NAN reports that PEF was set up by Decree 9 of 1975 (as amended by Decree Number 32 of 1989 now chapter 352 of the Laws of the Federation). Its main function is to ensure price uniformity of petroleum products via the reimbursement of marketers for losses they incur in trucking products from depots to their filling stations anywhere in Nigeria.

Okoronkwo said recommendations by stakeholders that the PEF should remove from the draft of the Petroleum Industry Bill

“Funds employed in making the PEF work effectively were sourced from the revenue, generated by the Product Marketing Companies.

Okoronkwo said: “PEF are fund managers and they manage our money. The government is not giving them money in any way and what they are working with is marketers’ money.“In order to unite the country, there must be a semblance of uniformity in prices of petroleum products all over.

“For instance, the price you buy a particular soft drink is the same all over the country and that is internal equalisation by the companies.

His words, “So, we believe PEF is very relevant and they should continue to do this for us.

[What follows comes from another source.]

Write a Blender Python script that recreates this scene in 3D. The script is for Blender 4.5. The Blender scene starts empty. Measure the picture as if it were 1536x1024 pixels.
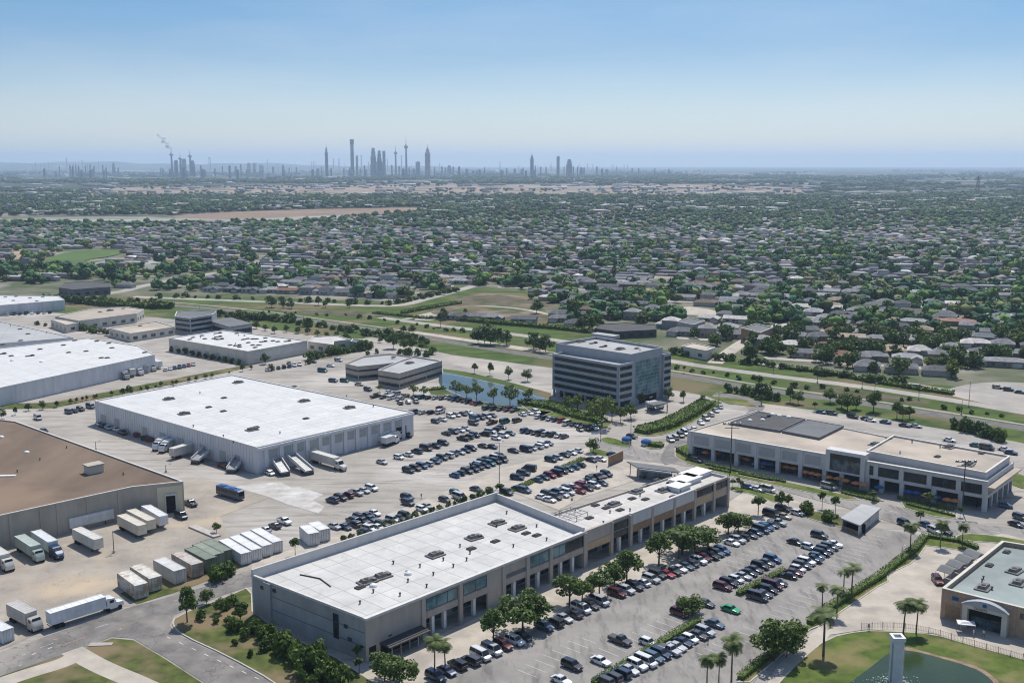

We are not saying that there should not be a difference in prices but it should be minimal.

He also urged the government to create a level playing field in the downstream sector by providing foreign exchange for marketers to import fuel at the same rate given to the Nigerian National Petroleum Corporation.

“FG allowed Marketers to go out and bring in petrol instead of the only NNPC importing the product.

“This will encourage competition and drive the price down. There are many areas that cost can go down when allowed to import.

“Some marketers already have their own vessels which may reduce the freight cost. What we want is for the government to allow the full deregulation of the sector and allow market forces to determine the price.”